**Written task:**
From the listing, collect all lines containing the word "Treat".

>>>>>

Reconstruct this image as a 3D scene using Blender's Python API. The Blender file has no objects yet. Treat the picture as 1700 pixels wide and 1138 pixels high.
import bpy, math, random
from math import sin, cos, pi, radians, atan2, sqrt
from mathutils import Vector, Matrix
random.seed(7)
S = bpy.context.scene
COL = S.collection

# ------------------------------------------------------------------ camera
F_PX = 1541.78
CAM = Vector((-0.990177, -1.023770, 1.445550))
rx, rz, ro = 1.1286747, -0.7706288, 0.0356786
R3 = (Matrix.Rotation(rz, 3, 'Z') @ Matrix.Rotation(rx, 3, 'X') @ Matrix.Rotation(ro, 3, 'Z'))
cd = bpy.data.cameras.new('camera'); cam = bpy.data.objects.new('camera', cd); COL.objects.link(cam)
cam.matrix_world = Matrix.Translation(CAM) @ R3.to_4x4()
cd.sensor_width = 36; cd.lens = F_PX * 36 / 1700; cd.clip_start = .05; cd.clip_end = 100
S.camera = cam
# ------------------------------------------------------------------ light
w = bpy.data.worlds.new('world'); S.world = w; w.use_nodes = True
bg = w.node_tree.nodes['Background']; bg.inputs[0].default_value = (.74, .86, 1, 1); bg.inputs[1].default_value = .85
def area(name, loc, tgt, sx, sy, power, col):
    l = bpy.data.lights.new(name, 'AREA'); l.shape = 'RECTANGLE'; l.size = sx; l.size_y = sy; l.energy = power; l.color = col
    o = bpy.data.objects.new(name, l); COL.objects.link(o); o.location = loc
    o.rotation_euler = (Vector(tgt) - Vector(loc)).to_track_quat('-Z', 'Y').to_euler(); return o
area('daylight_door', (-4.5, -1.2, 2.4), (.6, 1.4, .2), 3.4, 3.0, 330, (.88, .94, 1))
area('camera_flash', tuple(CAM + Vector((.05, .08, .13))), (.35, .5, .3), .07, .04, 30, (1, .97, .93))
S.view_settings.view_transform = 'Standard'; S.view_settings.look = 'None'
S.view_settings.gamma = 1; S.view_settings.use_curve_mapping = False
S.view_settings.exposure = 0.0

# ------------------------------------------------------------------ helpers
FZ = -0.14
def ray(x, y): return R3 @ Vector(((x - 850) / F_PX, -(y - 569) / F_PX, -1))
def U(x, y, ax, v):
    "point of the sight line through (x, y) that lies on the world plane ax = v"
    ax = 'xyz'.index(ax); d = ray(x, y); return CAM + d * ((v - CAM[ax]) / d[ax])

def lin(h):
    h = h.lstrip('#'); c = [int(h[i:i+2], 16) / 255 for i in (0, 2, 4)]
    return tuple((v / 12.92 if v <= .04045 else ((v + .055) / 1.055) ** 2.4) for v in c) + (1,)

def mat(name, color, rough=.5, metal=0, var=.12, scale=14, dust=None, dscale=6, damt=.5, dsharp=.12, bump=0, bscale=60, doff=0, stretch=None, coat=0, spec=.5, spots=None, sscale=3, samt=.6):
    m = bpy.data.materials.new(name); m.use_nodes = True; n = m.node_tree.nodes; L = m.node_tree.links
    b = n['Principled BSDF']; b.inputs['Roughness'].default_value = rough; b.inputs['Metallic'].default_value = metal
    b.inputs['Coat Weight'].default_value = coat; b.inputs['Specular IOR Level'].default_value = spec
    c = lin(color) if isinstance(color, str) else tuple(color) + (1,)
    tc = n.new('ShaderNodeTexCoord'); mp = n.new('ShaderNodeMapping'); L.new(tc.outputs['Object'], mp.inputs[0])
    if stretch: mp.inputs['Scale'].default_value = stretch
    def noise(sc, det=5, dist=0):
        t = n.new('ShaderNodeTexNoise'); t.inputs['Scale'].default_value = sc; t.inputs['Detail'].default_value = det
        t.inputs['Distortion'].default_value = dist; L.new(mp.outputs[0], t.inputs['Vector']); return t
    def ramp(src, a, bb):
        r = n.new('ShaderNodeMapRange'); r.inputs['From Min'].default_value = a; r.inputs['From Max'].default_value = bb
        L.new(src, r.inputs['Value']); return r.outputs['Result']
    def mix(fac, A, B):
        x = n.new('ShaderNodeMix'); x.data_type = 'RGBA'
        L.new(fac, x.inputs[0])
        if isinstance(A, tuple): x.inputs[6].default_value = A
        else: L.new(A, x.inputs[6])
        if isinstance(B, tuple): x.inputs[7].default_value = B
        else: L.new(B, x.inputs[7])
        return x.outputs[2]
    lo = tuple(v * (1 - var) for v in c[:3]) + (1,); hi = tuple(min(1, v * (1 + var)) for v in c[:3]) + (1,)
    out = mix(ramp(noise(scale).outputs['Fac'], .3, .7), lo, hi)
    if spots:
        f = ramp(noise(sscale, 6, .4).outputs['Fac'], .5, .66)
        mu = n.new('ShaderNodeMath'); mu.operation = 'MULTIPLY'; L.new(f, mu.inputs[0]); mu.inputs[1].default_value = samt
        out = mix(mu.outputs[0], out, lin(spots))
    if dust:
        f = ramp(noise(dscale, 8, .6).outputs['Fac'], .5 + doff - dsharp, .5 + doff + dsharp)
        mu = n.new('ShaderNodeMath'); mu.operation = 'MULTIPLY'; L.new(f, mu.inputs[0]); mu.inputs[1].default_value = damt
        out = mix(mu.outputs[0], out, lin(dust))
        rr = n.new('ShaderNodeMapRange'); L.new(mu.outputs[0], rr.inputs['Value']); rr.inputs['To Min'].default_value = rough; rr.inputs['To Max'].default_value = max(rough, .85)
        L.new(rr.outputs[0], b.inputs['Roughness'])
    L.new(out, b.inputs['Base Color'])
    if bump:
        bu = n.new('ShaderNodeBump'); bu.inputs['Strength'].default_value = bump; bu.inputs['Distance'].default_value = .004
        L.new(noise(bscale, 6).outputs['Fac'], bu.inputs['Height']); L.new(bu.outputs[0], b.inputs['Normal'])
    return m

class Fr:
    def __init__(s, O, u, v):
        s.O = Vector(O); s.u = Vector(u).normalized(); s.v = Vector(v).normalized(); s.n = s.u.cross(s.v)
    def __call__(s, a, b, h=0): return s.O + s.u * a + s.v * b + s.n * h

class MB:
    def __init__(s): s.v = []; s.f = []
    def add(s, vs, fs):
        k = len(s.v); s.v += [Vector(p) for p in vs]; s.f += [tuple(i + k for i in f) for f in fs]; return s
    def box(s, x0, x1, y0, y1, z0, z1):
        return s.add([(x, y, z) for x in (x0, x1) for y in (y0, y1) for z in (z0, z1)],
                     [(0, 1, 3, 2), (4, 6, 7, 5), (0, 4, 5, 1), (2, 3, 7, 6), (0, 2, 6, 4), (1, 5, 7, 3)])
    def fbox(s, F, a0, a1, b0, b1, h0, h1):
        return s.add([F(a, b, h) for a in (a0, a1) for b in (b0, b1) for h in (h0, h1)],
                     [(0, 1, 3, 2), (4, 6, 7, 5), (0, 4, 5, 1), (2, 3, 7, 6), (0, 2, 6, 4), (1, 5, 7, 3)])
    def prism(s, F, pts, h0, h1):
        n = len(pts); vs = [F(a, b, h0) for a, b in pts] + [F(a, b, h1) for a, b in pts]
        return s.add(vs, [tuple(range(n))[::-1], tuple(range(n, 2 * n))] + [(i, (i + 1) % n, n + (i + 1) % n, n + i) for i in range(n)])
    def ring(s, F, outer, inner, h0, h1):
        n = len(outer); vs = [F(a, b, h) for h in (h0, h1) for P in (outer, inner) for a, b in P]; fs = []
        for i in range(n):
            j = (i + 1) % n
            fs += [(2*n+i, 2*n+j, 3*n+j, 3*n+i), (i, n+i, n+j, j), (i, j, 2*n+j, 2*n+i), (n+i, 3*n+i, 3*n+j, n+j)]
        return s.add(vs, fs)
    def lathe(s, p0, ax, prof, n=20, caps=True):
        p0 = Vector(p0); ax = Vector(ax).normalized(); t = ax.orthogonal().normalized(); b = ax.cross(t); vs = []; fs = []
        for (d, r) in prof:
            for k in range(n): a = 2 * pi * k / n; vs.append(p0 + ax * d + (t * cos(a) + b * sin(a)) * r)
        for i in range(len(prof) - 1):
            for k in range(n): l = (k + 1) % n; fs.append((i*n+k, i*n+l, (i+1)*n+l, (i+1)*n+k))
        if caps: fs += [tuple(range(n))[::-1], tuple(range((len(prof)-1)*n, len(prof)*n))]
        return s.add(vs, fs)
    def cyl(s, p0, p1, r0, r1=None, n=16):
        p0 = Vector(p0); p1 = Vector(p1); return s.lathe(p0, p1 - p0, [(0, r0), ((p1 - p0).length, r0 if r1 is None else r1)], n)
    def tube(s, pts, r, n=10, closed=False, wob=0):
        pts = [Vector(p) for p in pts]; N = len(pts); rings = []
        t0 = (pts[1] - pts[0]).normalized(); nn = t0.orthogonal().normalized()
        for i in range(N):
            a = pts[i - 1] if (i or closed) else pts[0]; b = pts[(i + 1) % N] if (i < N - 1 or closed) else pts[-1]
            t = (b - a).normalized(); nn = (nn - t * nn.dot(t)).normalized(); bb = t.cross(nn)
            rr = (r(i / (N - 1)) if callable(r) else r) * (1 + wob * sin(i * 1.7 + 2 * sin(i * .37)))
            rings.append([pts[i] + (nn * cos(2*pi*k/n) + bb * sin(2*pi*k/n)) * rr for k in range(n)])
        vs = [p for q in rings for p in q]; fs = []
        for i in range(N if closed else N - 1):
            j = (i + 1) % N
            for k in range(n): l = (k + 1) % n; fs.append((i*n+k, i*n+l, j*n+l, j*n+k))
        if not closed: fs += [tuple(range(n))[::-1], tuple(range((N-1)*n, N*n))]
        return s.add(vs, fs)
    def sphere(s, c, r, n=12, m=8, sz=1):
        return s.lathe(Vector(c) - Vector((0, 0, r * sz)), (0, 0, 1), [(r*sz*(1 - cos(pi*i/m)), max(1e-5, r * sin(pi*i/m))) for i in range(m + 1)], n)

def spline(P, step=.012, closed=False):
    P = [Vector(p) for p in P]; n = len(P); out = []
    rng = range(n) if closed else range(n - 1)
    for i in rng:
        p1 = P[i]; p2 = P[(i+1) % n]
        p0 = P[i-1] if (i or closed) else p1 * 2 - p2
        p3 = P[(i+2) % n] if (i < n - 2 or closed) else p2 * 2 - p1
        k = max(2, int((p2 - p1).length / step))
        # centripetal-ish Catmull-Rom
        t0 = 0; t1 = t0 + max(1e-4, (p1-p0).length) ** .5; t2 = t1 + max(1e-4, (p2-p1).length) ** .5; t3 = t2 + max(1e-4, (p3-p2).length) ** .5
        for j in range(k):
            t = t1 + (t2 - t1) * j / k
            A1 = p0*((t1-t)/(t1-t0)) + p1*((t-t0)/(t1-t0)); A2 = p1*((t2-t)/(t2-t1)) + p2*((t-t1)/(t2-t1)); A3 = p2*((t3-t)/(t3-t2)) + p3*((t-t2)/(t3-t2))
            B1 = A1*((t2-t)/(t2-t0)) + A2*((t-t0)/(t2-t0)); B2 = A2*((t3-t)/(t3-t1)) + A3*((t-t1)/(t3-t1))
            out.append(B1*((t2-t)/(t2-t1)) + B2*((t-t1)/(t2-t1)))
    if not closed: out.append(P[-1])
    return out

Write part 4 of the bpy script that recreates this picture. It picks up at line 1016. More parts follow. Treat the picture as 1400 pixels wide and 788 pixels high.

<<<<<

**Output:**
Reconstruct this image as a 3D scene using Blender's Python API. The Blender file has no objects yet. Treat the picture as 1700 pixels wide and 1138 pixels high.
Write part 4 of the bpy script that recreates this picture. It picks up at line 1016. More parts follow. Treat the picture as 1400 pixels wide and 788 pixels high.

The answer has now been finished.